PROBLEM TO WORK ON: Output the material below in full, exactly as it is.

DATA:
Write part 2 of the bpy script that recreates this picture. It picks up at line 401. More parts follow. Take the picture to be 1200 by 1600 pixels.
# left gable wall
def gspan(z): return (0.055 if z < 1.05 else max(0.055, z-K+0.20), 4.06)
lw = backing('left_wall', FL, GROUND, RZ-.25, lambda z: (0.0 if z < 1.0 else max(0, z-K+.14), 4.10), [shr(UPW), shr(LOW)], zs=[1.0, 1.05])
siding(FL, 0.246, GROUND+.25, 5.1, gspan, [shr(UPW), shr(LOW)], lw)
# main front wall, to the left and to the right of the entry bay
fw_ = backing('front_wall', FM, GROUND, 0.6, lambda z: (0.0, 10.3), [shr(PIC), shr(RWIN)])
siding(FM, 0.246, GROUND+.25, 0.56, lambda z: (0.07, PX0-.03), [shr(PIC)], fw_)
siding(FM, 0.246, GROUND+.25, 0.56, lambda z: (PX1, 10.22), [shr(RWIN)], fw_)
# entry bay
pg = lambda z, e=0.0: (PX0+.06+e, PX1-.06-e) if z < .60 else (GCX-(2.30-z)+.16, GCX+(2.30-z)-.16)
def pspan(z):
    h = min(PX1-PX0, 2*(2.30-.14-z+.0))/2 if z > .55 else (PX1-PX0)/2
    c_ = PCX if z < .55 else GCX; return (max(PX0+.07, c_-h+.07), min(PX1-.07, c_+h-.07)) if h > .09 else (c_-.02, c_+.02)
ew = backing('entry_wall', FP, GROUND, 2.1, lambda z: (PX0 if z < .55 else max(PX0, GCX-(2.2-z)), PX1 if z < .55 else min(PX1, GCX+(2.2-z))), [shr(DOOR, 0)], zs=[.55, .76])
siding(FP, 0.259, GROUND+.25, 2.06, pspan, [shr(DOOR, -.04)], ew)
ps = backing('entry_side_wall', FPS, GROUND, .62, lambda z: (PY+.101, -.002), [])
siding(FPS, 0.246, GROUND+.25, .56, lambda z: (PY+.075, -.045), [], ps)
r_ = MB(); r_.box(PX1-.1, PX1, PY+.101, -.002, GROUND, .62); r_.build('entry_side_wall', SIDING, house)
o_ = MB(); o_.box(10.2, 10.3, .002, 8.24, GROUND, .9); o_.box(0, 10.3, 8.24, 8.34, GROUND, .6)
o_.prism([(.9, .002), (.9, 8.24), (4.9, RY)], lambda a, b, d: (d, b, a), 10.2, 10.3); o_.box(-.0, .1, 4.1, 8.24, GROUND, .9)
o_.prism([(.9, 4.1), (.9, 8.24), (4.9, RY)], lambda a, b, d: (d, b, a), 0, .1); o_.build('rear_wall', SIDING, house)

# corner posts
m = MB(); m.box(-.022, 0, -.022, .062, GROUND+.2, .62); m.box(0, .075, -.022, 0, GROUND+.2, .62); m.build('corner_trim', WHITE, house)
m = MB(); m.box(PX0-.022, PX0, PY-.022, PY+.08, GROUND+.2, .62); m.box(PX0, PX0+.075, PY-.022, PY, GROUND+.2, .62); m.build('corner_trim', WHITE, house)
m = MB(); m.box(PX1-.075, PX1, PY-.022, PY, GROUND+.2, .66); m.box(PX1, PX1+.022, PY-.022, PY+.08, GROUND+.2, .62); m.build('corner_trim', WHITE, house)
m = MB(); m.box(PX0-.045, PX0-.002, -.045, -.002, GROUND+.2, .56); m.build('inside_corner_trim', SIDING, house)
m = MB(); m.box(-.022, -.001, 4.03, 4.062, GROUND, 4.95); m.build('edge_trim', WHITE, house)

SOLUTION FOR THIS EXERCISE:
Write part 2 of the bpy script that recreates this picture. It picks up at line 401. More parts follow. Take the picture to be 1200 by 1600 pixels.
# left gable wall
def gspan(z): return (0.055 if z < 1.05 else max(0.055, z-K+0.20), 4.06)
lw = backing('left_wall', FL, GROUND, RZ-.25, lambda z: (0.0 if z < 1.0 else max(0, z-K+.14), 4.10), [shr(UPW), shr(LOW)], zs=[1.0, 1.05])
siding(FL, 0.246, GROUND+.25, 5.1, gspan, [shr(UPW), shr(LOW)], lw)
# main front wall, to the left and to the right of the entry bay
fw_ = backing('front_wall', FM, GROUND, 0.6, lambda z: (0.0, 10.3), [shr(PIC), shr(RWIN)])
siding(FM, 0.246, GROUND+.25, 0.56, lambda z: (0.07, PX0-.03), [shr(PIC)], fw_)
siding(FM, 0.246, GROUND+.25, 0.56, lambda z: (PX1, 10.22), [shr(RWIN)], fw_)
# entry bay
pg = lambda z, e=0.0: (PX0+.06+e, PX1-.06-e) if z < .60 else (GCX-(2.30-z)+.16, GCX+(2.30-z)-.16)
def pspan(z):
    h = min(PX1-PX0, 2*(2.30-.14-z+.0))/2 if z > .55 else (PX1-PX0)/2
    c_ = PCX if z < .55 else GCX; return (max(PX0+.07, c_-h+.07), min(PX1-.07, c_+h-.07)) if h > .09 else (c_-.02, c_+.02)
ew = backing('entry_wall', FP, GROUND, 2.1, lambda z: (PX0 if z < .55 else max(PX0, GCX-(2.2-z)), PX1 if z < .55 else min(PX1, GCX+(2.2-z))), [shr(DOOR, 0)], zs=[.55, .76])
siding(FP, 0.259, GROUND+.25, 2.06, pspan, [shr(DOOR, -.04)], ew)
ps = backing('entry_side_wall', FPS, GROUND, .62, lambda z: (PY+.101, -.002), [])
siding(FPS, 0.246, GROUND+.25, .56, lambda z: (PY+.075, -.045), [], ps)
r_ = MB(); r_.box(PX1-.1, PX1, PY+.101, -.002, GROUND, .62); r_.build('entry_side_wall', SIDING, house)
o_ = MB(); o_.box(10.2, 10.3, .002, 8.24, GROUND, .9); o_.box(0, 10.3, 8.24, 8.34, GROUND, .6)
o_.prism([(.9, .002), (.9, 8.24), (4.9, RY)], lambda a, b, d: (d, b, a), 10.2, 10.3); o_.box(-.0, .1, 4.1, 8.24, GROUND, .9)
o_.prism([(.9, 4.1), (.9, 8.24), (4.9, RY)], lambda a, b, d: (d, b, a), 0, .1); o_.build('rear_wall', SIDING, house)

# corner posts
m = MB(); m.box(-.022, 0, -.022, .062, GROUND+.2, .62); m.box(0, .075, -.022, 0, GROUND+.2, .62); m.build('corner_trim', WHITE, house)
m = MB(); m.box(PX0-.022, PX0, PY-.022, PY+.08, GROUND+.2, .62); m.box(PX0, PX0+.075, PY-.022, PY, GROUND+.2, .62); m.build('corner_trim', WHITE, house)
m = MB(); m.box(PX1-.075, PX1, PY-.022, PY, GROUND+.2, .66); m.box(PX1, PX1+.022, PY-.022, PY+.08, GROUND+.2, .62); m.build('corner_trim', WHITE, house)
m = MB(); m.box(PX0-.045, PX0-.002, -.045, -.002, GROUND+.2, .56); m.build('inside_corner_trim', SIDING, house)
m = MB(); m.box(-.022, -.001, 4.03, 4.062, GROUND, 4.95); m.build('edge_trim', WHITE, house)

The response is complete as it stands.